The case of Originalism
I myself am of a fairly liberal disposition. So when I first encountered originalism I was prone to be biased against it. Especially as it was espoused by Conservatives, who I do not associate with intellectual rigor. But looked at objectively, you have to conclude that the originalists have created a system of jurisprudence that is much more rigorous than any alternative liberals have put forward. They did this despite being vastly outnumbered and decades for liberals to put together something in response. Where did they succeed where liberals failed?
Imagine being a Conservative at a law school. You have the intuition that the constitution should be interpreted more Conservatively. No way that Roe v. Wade was decided correctly. So you bring up your objections. Immediately, everyone jumps on you. All the faults in your thinking get pointed out in an attempt to prove how wrong you are about the law. Repeat that for three year of law school, and probably most of your professional career. And at the end of it you probably still have the same opinions, but your justifications have been sharpened and hardened to a crisp. Multiply this by thousands of Conservative law students and an infracstucture to coordinate, and you probably create a legal theory as rigourous as originalism.
Meanwhile imagine being a liberal at law school. Almost everyone around you agrees with your politics. When Roe v. Wade comes up you just say “women should have the right to choose” and everyone arounds you replies YASS QUEEN. The few that don’t agree probably don’t dare to say so too loudly. You never rigourously think through the underlying logic of our argument. And your legal philosophy remains wishy washy and unrefined.
Now originalism dominates the American judiciary. This is partially because Conservatives got lucky and managed to nominate more justices. But Republican appointees have been dominating the Supreme Court for a long time, and only recently has that actually lead to Conservative legal decisions. Casey v. Planned Parenthood was written by a Reagan appointee.
In their dominance, the Conservative legal movement seems to be heading into ideological decedance. I’m but an outsider, but from what I gather there is a rising appatite for ""Common Good Constitutionalism". Which strikes me as no more than the Conservative mirror to the “Living Constitution”. This movement got extra steam after Bostock v. Clayton County ruled that discrimination on trans status is sex discrimination. If Conservatives were wise they would know better than to go down this road. They won’t hold the court forever, and nobody will respect opinions based on Aquinas’ musings on natural law in the long or even the short run. But such is the innevitable decedance of ideology.2
Asabiyyah in the wild
I have been watching YouTube for a long time. And I have seen political YouTube communities come and go. Each and every case they enter the scene full of Asbiyyah, but they eventually fall into decadence. Most notably “Skeptics” and Breadtube. I can’t help but notice that in both of these communities started out mainly by critiquing opposing viewpoints as espoused in the content of others. But the more time went on the more their navels got gazed. Near the end of each of these movements they basically never engaged with outside critique at all. Such is the inevitable decadence of ideology.
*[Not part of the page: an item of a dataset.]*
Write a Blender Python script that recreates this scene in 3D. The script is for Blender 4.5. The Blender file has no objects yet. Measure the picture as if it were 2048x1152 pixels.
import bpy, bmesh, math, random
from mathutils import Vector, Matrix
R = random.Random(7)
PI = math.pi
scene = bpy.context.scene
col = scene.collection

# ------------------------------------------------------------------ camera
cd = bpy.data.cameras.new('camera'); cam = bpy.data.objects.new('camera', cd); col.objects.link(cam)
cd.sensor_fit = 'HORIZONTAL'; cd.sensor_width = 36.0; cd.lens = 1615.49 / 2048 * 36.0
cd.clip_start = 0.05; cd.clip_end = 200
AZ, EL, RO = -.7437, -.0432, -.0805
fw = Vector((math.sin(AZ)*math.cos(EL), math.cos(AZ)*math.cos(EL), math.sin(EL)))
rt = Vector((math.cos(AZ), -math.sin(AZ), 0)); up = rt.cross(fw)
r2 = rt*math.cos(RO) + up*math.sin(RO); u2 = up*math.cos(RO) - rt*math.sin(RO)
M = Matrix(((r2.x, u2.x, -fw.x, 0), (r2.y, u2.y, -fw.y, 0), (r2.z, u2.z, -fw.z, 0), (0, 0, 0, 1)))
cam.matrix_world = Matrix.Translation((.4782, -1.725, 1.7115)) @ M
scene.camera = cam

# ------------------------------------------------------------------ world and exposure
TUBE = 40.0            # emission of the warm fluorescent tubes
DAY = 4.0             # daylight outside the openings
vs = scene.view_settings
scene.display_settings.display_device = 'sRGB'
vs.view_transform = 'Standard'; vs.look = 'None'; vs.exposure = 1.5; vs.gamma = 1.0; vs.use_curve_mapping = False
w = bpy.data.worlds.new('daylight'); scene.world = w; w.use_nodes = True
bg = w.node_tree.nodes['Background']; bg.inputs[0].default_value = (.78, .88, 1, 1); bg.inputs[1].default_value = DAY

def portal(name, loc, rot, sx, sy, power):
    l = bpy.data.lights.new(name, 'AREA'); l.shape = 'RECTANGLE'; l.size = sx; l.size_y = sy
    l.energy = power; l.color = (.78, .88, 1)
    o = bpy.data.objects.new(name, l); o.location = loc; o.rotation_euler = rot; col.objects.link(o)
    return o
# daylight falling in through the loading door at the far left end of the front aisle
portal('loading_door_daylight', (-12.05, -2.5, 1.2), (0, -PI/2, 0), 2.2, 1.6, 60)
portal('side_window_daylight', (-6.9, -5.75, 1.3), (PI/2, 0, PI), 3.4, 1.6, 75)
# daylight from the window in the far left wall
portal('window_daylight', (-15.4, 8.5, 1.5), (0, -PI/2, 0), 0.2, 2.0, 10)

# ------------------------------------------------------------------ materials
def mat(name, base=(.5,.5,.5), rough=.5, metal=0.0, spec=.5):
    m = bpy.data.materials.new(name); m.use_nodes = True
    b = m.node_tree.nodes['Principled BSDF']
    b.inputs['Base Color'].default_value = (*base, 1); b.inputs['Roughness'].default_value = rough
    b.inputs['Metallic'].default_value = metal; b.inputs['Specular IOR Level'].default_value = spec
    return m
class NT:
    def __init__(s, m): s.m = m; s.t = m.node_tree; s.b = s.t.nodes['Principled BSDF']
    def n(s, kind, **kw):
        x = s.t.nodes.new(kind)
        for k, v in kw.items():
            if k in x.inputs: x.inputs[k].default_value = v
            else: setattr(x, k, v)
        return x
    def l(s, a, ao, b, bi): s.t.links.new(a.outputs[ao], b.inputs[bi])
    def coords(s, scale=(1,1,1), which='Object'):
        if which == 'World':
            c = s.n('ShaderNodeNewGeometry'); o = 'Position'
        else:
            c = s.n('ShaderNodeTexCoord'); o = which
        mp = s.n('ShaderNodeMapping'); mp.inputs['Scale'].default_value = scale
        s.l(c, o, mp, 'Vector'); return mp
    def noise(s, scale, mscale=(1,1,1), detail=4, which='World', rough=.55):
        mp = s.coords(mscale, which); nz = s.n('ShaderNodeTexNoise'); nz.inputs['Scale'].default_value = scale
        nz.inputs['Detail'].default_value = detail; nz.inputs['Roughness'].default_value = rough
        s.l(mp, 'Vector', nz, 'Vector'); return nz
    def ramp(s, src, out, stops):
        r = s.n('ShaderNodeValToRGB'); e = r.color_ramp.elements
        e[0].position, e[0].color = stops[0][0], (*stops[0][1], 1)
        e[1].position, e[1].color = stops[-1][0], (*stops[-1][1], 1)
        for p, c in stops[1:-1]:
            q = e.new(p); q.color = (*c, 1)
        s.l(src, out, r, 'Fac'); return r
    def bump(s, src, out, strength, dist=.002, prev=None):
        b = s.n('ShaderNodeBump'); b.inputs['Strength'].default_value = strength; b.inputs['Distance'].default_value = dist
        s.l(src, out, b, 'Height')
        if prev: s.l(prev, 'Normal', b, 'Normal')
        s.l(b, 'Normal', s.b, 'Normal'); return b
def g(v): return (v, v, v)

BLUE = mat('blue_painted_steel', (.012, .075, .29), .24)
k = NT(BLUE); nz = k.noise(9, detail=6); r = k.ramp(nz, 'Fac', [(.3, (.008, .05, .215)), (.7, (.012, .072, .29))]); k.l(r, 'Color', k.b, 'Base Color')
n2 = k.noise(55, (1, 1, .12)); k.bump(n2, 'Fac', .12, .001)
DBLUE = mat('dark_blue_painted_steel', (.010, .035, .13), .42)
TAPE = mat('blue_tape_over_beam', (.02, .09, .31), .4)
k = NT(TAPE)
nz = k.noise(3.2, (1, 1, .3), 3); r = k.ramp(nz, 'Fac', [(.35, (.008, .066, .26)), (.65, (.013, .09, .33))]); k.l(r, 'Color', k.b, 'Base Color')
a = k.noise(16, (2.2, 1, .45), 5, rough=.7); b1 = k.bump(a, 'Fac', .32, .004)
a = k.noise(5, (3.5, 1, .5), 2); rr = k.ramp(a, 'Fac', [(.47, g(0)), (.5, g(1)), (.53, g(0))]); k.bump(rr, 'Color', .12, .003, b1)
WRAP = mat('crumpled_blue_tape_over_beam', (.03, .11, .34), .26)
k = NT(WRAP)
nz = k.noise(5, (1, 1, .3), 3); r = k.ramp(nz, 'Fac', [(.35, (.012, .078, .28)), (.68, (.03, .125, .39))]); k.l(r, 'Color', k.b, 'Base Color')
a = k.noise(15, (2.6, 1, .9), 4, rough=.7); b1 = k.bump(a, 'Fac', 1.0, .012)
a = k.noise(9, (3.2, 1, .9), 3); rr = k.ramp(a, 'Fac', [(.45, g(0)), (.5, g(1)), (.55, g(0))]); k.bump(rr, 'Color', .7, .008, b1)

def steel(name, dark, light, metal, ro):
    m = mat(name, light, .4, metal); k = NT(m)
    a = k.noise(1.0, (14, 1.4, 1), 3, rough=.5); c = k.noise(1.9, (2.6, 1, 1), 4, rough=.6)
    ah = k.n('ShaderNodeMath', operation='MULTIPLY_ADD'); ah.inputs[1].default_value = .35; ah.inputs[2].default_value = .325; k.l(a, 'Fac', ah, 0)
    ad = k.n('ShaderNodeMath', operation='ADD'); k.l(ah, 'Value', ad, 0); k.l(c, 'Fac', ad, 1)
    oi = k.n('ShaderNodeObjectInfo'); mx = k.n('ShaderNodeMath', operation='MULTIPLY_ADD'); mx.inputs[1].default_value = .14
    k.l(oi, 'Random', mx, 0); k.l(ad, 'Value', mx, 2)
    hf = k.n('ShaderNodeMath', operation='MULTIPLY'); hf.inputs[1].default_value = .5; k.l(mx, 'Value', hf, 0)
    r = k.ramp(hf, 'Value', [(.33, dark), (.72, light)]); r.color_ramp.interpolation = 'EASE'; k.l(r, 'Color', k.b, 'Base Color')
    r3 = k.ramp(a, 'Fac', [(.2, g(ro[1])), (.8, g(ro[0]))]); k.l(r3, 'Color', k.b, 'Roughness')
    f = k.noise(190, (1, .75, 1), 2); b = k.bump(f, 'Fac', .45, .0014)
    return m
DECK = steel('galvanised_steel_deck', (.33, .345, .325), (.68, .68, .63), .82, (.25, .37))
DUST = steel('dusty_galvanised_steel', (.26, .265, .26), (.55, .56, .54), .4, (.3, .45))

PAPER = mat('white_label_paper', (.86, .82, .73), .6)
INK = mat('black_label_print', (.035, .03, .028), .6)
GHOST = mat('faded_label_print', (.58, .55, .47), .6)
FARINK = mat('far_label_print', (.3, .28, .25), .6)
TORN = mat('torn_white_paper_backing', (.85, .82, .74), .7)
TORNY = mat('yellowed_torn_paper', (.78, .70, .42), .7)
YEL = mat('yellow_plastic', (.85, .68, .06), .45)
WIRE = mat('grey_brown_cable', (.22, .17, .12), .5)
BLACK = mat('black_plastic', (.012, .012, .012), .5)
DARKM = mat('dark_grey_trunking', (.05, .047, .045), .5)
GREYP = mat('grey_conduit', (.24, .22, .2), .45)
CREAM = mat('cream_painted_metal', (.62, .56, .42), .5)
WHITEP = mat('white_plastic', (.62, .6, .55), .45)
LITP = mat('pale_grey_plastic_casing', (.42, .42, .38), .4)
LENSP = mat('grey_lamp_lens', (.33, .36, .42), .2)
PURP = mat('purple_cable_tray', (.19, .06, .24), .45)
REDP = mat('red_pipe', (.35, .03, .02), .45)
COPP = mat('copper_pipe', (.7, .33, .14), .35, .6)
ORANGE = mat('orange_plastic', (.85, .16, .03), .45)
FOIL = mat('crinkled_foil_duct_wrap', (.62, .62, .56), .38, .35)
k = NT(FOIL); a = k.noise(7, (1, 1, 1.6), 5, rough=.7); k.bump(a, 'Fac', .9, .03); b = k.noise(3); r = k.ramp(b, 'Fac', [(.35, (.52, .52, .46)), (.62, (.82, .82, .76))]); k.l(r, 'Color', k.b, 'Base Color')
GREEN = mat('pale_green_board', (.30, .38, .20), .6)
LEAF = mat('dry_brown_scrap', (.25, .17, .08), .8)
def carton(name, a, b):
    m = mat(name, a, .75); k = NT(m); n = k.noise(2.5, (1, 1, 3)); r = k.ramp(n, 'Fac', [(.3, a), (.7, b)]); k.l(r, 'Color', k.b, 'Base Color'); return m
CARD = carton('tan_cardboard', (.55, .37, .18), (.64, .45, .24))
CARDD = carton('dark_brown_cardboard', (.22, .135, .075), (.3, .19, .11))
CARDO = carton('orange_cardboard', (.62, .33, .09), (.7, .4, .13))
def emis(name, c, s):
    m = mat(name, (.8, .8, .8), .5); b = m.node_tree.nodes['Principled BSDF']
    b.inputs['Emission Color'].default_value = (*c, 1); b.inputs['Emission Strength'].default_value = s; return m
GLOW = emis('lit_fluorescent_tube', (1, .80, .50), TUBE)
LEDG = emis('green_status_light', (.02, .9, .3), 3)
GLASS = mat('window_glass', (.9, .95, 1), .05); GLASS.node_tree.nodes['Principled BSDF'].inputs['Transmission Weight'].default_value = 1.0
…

But this process can work out on a much larger scale. Is dare postulate that the hegemonic ideologies of entire societies cycle by this same process. For several decades (big L) Liberalism was the dominant viewpoint of the entire society. All major institutions endorsed the values of Liberalism. Liberal ideas where rarely questioned. And because they were never questioned they metastasized into Wokeness. Wokeness starts from the same progressive starting point that normal Liberalism does. But while Liberism tries to remain withing the Overton window, Wokism takes them to the very extreme. Nevertheless, because Wokism lends its values from regular hegemonic Liberalism, it is extremely hard to critique it from within the hegemony. Instead, it festered until virtually everyone became sick of it. And in so doing it left a big heaping stink on Liberalism that could not be cleaned. Such is the inevitable decedance of ideology.
What the future holds.
Unless Donald Trump destroys liberal democracy in America (~20%) or AI kills everyone (~??%), I expect this cycle to continue. For the next decade or two, MAGA conservatism will probably be the hegemonic ideology of America for the next decade or two. Even if you’re liberal there are positive sides to that. Left-wingers are better at avant-garde art than right-wingers and it’s not even close. When conservativism is dominant avant garde art thrives. You could make a similar case that conservatives are better at norm-core art (though I’m less sure about that one), so the quality of art is bound to increase. And of course MAGA will overreach and fall as Wokism did. Such is the inevitable decadence of ideology.
In the west Rome is held up as the paradigmatic example of this cycle. But that fails to comprehend how slow the rise and fall of the Roman Empire really were. The Romans that conquered Britain were already more than a century into the good times, without any of predicted weakening. Meanwhile those that experienced the Sack of Rome were very deep into bad time, but seemingly lacked the strength those times ought to give. Maybe the analysis is salvageable by returning ti Ibn’s formulation. The late Romans may have had hard times, but they lacked essential “social cohesion”. I don’t know. Shrug.
In this case the reportedly polarized legal culture probably makes things worse by insulating Conservative lawyers from liberal critiques
But the risk of autocracy is really the highest in American history. The machinery that allow this organic correction is really at risk.
Funnily this happened in economics: the golden years of conservative economics (Chicago School) were in the 70s. After the capitalist restoration of the 80s, the left wing economists took traction. Today the only top economist whose ideas I can trace to Friedman is Cochrane.